== Short problem ==
Reproduce, exactly and in full, only the lines below from the one containing "whose top forms" through the one containing "seen left of".

== Data segment ==
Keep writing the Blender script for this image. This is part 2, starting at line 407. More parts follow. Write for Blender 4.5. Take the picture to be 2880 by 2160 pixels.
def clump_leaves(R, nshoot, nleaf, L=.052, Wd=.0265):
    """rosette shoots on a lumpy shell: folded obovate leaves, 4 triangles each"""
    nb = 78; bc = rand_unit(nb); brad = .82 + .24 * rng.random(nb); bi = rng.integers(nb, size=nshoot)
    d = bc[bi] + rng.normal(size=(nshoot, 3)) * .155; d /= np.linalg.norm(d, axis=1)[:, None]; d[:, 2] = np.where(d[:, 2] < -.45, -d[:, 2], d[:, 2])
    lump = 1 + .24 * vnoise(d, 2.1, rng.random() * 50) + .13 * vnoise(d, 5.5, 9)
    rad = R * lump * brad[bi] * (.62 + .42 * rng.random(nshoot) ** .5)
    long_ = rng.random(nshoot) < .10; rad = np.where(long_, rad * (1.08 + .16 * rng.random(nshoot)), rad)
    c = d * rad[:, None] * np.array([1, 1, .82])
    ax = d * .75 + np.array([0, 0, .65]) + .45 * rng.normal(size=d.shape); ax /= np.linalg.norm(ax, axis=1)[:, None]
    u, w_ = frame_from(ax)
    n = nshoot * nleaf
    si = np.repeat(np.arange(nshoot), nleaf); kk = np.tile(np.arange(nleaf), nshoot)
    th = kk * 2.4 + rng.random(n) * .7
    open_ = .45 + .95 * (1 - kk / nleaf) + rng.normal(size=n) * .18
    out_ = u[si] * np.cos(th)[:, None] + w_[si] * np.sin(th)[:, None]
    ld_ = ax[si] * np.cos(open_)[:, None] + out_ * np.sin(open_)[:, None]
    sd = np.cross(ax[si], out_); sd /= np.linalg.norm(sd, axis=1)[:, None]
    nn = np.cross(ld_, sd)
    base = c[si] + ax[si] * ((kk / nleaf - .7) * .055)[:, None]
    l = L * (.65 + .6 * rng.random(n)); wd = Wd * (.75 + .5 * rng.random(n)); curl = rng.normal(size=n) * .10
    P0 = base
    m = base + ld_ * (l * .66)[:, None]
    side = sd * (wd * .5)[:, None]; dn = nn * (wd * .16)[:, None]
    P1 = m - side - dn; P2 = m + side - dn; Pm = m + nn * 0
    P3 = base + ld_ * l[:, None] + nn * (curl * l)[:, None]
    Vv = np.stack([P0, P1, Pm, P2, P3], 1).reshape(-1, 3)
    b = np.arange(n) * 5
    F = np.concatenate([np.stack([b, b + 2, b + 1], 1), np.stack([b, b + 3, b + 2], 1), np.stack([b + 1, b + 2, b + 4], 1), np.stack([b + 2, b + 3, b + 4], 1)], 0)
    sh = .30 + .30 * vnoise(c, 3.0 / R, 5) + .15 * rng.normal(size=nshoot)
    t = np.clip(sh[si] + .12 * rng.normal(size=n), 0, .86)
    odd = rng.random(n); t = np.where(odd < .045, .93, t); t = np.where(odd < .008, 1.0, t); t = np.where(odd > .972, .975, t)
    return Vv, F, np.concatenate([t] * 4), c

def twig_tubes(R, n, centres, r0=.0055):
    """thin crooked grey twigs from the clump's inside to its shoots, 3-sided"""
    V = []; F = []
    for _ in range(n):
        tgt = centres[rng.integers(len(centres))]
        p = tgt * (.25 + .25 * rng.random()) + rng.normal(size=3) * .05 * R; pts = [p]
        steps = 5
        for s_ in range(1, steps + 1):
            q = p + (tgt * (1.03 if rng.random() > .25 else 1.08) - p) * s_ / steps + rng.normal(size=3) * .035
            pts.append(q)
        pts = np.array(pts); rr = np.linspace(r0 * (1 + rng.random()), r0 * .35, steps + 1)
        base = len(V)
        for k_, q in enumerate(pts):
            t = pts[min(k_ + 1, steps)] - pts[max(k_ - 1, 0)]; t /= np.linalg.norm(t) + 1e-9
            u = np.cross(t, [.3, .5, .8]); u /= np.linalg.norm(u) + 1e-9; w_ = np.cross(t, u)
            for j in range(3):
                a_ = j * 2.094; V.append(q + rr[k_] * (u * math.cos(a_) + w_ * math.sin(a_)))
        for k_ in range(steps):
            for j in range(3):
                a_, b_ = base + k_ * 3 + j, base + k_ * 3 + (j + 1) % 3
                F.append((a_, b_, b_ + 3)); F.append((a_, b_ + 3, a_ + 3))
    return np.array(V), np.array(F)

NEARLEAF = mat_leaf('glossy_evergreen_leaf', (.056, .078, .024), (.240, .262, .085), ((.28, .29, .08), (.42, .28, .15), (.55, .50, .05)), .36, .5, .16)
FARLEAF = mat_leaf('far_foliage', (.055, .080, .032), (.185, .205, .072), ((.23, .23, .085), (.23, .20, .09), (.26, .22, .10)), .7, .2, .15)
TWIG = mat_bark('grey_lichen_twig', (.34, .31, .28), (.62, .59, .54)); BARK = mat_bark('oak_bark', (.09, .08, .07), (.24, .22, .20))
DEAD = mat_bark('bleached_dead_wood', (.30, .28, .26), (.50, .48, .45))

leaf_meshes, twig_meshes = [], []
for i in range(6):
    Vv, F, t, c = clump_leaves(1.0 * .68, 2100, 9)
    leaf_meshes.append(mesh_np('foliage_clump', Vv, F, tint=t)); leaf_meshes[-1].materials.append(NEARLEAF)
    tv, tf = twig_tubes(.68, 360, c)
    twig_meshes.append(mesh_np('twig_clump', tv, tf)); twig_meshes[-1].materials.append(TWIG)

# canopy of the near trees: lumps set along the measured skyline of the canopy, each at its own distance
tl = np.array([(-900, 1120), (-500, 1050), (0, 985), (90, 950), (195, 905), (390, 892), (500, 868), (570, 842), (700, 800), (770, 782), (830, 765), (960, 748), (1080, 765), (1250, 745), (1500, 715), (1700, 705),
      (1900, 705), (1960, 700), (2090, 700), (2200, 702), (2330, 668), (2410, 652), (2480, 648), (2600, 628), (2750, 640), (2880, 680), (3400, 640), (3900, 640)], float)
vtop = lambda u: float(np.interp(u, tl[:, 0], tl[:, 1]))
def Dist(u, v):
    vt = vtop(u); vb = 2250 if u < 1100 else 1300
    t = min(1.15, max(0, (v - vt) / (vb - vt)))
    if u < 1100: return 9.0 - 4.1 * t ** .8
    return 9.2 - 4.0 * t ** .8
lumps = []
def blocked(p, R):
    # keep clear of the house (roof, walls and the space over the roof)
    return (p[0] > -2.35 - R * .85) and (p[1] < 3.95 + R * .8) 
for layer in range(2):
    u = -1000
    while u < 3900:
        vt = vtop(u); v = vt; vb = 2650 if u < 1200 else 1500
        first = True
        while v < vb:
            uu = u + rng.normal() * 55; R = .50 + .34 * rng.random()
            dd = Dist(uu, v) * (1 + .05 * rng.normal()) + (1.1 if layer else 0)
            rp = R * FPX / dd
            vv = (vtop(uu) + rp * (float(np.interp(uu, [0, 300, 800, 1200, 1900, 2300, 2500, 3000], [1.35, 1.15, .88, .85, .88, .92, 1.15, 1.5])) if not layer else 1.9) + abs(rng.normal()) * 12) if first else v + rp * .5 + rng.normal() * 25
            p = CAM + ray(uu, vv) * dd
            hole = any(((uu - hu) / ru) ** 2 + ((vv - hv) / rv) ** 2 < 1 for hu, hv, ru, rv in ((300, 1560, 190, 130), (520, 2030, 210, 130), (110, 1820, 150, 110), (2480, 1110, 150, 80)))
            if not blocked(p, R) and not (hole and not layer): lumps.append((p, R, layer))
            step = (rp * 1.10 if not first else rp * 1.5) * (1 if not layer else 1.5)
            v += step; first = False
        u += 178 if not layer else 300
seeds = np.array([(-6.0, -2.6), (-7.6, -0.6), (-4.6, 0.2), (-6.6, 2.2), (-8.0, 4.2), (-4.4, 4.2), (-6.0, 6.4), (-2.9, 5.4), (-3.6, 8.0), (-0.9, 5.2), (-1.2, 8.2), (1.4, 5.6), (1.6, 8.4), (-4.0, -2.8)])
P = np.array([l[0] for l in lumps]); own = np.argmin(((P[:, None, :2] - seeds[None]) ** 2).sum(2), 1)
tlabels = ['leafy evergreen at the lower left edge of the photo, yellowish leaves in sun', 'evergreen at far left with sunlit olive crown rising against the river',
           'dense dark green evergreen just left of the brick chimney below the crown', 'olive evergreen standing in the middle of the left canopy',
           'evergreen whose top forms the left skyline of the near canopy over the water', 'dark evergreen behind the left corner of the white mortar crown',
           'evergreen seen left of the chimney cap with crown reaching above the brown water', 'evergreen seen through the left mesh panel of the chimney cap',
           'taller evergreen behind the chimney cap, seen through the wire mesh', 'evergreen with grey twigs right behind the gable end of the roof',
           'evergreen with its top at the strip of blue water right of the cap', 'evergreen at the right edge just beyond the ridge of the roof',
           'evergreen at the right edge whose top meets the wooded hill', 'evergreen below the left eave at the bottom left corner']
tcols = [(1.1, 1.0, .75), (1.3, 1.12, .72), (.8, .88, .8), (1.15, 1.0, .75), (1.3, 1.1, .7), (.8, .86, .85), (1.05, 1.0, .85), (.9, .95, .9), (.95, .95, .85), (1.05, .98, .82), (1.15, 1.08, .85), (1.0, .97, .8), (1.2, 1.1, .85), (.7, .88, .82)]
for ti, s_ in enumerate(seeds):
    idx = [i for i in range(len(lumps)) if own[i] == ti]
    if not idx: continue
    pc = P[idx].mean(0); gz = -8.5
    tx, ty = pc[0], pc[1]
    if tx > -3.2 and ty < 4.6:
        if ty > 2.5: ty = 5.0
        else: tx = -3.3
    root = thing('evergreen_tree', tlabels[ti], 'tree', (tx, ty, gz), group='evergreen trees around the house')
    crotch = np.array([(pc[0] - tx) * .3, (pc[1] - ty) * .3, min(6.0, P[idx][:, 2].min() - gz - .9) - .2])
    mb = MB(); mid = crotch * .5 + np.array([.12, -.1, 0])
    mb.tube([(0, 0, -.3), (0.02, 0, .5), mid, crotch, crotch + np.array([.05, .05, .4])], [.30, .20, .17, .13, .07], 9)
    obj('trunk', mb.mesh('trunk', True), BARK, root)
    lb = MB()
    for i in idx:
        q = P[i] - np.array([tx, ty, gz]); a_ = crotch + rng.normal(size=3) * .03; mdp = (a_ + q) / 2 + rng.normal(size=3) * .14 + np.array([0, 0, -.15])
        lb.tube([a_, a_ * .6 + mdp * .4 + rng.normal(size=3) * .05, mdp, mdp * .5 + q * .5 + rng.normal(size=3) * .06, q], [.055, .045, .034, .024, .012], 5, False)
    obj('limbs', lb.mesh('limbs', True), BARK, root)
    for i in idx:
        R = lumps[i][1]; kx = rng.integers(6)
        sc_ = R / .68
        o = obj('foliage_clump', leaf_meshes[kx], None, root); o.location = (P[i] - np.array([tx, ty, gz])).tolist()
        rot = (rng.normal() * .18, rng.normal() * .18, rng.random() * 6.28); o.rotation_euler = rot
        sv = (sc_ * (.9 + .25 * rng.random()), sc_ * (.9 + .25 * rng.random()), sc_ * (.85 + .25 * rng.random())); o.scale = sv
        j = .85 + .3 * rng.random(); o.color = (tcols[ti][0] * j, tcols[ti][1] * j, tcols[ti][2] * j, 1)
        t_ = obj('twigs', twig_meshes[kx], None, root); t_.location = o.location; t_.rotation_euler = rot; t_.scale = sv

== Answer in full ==
           'evergreen whose top forms the left skyline of the near canopy over the water', 'dark evergreen behind the left corner of the white mortar crown',
           'evergreen seen left of the chimney cap with crown reaching above the brown water', 'evergreen seen through the left mesh panel of the chimney cap',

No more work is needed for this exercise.